WHAT TO DO. Gather up the lines that contain "from".

RECORDED DATA.
"""
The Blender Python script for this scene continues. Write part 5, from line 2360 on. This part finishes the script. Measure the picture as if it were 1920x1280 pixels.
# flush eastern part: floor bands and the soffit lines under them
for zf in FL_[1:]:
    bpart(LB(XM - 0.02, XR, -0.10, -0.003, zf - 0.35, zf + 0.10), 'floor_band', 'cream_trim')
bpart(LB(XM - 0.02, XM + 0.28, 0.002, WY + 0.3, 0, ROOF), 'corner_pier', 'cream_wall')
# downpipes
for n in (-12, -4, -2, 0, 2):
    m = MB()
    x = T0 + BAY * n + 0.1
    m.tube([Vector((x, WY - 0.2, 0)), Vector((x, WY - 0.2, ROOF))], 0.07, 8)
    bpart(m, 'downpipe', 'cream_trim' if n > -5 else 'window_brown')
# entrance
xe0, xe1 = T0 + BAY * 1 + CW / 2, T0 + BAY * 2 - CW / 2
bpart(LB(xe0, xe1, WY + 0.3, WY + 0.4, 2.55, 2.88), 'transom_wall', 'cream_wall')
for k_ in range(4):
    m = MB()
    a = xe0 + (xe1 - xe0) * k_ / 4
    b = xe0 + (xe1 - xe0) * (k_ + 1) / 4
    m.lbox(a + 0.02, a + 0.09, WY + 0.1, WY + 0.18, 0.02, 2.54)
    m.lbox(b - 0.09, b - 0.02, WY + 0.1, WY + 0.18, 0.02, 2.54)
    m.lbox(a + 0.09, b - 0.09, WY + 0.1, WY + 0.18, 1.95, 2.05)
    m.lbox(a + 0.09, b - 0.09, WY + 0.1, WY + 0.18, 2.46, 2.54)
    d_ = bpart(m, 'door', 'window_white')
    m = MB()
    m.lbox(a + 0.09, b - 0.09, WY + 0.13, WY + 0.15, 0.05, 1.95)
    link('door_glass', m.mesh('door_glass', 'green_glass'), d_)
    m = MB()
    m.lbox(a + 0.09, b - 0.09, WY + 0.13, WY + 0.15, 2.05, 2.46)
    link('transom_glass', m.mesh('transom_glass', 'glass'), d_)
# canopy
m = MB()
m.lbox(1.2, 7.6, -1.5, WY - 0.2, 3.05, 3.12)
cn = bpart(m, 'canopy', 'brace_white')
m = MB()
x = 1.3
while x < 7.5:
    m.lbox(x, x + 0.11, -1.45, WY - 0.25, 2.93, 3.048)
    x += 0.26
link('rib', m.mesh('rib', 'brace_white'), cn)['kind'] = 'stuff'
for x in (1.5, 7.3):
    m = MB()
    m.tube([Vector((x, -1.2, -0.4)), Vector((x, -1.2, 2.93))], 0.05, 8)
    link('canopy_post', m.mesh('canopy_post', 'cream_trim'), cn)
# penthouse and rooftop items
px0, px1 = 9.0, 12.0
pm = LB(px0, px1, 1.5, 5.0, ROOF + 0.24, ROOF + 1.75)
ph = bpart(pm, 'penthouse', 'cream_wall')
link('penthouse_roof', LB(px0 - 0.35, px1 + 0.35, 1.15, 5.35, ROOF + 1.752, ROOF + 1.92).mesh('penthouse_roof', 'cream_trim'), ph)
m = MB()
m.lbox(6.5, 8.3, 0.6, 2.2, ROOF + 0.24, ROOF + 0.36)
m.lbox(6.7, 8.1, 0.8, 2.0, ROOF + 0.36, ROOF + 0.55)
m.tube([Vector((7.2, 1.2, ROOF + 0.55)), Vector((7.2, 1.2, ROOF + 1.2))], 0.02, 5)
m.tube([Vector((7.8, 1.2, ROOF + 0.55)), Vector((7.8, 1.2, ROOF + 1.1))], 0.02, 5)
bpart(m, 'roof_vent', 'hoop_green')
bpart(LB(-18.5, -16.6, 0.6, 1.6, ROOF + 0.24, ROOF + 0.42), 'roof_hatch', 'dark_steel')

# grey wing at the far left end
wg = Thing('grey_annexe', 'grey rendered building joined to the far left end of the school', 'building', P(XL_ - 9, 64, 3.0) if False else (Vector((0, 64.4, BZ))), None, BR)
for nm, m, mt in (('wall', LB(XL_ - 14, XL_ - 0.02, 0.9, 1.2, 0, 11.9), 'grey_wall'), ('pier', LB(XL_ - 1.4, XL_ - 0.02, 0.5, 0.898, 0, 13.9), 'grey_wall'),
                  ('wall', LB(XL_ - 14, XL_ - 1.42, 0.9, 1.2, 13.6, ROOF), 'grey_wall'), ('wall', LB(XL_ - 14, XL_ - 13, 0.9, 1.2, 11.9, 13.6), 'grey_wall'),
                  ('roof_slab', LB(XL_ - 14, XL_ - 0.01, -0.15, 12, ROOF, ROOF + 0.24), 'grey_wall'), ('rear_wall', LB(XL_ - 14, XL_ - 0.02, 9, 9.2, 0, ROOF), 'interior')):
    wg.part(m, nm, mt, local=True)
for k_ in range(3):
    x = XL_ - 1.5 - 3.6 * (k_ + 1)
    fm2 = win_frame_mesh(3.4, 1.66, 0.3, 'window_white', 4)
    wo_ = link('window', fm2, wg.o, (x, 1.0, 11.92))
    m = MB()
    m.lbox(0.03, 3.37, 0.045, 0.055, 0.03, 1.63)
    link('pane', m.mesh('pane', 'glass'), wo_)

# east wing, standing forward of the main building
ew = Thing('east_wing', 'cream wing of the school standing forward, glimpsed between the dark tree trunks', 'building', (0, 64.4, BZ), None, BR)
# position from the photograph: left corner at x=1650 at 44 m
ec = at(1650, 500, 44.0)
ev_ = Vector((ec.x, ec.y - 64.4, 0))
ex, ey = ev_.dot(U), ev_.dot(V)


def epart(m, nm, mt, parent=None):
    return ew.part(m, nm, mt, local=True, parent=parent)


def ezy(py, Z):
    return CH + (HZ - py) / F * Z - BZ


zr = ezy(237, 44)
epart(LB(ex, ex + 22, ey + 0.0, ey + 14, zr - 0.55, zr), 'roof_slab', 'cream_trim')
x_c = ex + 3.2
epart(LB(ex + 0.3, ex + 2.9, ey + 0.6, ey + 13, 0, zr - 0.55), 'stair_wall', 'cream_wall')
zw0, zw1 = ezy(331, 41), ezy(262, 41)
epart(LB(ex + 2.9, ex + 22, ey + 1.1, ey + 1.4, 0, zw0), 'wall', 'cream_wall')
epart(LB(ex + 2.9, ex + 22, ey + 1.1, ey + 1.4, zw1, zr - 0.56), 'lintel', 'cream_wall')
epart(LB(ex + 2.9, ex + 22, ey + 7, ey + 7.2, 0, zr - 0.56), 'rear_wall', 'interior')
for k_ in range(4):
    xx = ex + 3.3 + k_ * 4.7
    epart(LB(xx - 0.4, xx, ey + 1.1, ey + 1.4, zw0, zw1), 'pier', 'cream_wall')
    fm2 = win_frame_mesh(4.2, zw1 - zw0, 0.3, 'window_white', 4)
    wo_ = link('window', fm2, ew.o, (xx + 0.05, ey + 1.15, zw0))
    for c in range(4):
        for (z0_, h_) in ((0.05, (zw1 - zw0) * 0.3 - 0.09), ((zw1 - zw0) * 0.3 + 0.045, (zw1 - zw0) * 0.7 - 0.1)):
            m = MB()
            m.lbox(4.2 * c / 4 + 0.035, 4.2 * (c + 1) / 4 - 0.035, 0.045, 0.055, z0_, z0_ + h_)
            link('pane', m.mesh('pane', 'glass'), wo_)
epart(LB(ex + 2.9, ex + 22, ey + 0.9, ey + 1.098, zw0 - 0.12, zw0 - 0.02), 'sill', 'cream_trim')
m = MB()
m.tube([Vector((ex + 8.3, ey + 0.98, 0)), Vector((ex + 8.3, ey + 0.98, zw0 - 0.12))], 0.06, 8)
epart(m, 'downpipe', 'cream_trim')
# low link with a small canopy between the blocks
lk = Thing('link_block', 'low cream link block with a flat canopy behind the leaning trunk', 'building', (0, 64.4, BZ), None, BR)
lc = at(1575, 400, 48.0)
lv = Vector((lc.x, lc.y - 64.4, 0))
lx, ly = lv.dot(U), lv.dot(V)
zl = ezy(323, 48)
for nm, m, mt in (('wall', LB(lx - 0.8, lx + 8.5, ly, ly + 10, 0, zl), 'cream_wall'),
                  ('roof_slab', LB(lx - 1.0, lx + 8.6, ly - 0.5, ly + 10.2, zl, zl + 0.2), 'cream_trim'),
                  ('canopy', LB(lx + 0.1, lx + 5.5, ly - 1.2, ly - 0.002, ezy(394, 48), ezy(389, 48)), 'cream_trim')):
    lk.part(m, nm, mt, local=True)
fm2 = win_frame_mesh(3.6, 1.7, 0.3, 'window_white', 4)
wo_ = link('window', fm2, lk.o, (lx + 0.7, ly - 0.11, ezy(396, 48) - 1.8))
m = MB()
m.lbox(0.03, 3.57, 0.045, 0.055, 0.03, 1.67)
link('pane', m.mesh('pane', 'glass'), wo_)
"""
FINISHED EXERCISE.
The Blender Python script for this scene continues. Write part 5, from line 2360 on. This part finishes the script. Measure the picture as if it were 1920x1280 pixels.
# position from the photograph: left corner at x=1650 at 44 m